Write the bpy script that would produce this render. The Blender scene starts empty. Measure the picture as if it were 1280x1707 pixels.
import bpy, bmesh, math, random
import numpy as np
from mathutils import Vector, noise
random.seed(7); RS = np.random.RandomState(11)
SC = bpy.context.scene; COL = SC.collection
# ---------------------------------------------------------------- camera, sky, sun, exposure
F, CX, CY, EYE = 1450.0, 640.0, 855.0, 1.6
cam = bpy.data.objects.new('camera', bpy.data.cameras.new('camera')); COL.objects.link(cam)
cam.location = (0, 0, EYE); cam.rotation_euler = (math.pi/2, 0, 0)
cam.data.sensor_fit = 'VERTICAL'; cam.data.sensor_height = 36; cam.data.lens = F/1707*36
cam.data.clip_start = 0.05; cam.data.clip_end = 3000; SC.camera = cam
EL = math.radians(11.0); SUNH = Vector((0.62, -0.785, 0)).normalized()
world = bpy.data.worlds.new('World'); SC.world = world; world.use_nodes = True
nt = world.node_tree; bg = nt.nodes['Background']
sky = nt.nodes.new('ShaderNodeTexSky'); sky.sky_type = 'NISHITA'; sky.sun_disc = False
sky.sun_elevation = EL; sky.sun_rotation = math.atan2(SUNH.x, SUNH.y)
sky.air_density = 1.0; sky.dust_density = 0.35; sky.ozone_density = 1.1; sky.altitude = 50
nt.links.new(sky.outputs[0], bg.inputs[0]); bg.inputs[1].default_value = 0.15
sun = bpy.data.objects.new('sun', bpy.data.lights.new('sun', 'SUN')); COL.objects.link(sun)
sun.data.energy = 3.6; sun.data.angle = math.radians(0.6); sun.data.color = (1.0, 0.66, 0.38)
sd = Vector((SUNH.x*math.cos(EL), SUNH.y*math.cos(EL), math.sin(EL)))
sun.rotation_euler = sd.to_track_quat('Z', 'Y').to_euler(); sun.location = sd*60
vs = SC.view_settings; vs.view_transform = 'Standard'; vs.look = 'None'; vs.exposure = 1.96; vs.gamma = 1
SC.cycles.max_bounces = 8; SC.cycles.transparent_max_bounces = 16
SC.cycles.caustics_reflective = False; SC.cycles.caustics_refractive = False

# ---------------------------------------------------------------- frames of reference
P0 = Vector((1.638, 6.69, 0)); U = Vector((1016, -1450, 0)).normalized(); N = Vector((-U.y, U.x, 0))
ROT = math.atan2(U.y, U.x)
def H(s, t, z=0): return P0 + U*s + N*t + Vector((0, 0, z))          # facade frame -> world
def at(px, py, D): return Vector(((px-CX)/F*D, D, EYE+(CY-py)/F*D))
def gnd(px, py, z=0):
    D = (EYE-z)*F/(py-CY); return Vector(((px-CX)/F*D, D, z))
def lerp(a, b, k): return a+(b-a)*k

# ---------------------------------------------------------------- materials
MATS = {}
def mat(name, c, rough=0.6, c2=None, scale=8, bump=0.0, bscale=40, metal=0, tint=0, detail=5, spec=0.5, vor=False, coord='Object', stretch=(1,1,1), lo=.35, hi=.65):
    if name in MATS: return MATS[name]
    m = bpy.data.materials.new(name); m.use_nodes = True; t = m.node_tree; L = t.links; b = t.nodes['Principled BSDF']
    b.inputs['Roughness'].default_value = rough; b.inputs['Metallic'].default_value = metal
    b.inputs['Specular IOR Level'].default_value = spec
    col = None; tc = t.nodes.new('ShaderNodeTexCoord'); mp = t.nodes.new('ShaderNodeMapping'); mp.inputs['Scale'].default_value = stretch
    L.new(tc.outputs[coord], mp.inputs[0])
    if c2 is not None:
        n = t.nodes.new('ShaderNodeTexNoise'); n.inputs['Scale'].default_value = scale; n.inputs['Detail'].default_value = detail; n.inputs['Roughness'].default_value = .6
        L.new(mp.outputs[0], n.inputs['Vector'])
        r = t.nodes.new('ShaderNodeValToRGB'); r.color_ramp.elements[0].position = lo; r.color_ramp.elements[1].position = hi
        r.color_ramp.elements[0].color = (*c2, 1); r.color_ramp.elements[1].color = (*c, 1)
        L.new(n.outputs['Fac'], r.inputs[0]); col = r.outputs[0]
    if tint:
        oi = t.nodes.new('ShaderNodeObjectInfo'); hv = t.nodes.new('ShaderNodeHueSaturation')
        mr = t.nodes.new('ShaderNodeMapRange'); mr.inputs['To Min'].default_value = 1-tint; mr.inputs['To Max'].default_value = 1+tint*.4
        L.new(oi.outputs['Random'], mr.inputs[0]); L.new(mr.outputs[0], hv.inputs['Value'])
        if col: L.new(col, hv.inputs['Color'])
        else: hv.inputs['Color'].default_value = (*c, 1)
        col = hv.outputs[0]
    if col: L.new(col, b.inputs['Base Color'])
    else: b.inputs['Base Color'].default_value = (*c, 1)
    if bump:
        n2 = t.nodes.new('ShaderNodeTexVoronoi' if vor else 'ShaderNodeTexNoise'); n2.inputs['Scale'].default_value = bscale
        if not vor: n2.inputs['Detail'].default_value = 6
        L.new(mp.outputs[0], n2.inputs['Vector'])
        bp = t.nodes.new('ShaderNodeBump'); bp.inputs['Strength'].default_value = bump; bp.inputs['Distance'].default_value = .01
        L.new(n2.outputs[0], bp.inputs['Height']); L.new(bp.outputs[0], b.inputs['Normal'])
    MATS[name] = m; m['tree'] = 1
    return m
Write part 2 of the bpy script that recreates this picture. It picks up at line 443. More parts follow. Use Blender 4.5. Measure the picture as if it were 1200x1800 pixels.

########

» Exercise goal:
Quote, with nothing altered, all lines from the start of the entries to the line that carries "SC.cycles.caustics_reflective = False;", inclusive.

» Expected output:
Write the bpy script that would produce this render. The Blender scene starts empty. Measure the picture as if it were 1280x1707 pixels.
import bpy, bmesh, math, random
import numpy as np
from mathutils import Vector, noise
random.seed(7); RS = np.random.RandomState(11)
SC = bpy.context.scene; COL = SC.collection
# ---------------------------------------------------------------- camera, sky, sun, exposure
F, CX, CY, EYE = 1450.0, 640.0, 855.0, 1.6
cam = bpy.data.objects.new('camera', bpy.data.cameras.new('camera')); COL.objects.link(cam)
cam.location = (0, 0, EYE); cam.rotation_euler = (math.pi/2, 0, 0)
cam.data.sensor_fit = 'VERTICAL'; cam.data.sensor_height = 36; cam.data.lens = F/1707*36
cam.data.clip_start = 0.05; cam.data.clip_end = 3000; SC.camera = cam
EL = math.radians(11.0); SUNH = Vector((0.62, -0.785, 0)).normalized()
world = bpy.data.worlds.new('World'); SC.world = world; world.use_nodes = True
nt = world.node_tree; bg = nt.nodes['Background']
sky = nt.nodes.new('ShaderNodeTexSky'); sky.sky_type = 'NISHITA'; sky.sun_disc = False
sky.sun_elevation = EL; sky.sun_rotation = math.atan2(SUNH.x, SUNH.y)
sky.air_density = 1.0; sky.dust_density = 0.35; sky.ozone_density = 1.1; sky.altitude = 50
nt.links.new(sky.outputs[0], bg.inputs[0]); bg.inputs[1].default_value = 0.15
sun = bpy.data.objects.new('sun', bpy.data.lights.new('sun', 'SUN')); COL.objects.link(sun)
sun.data.energy = 3.6; sun.data.angle = math.radians(0.6); sun.data.color = (1.0, 0.66, 0.38)
sd = Vector((SUNH.x*math.cos(EL), SUNH.y*math.cos(EL), math.sin(EL)))
sun.rotation_euler = sd.to_track_quat('Z', 'Y').to_euler(); sun.location = sd*60
vs = SC.view_settings; vs.view_transform = 'Standard'; vs.look = 'None'; vs.exposure = 1.96; vs.gamma = 1
SC.cycles.max_bounces = 8; SC.cycles.transparent_max_bounces = 16
SC.cycles.caustics_reflective = False; SC.cycles.caustics_refractive = False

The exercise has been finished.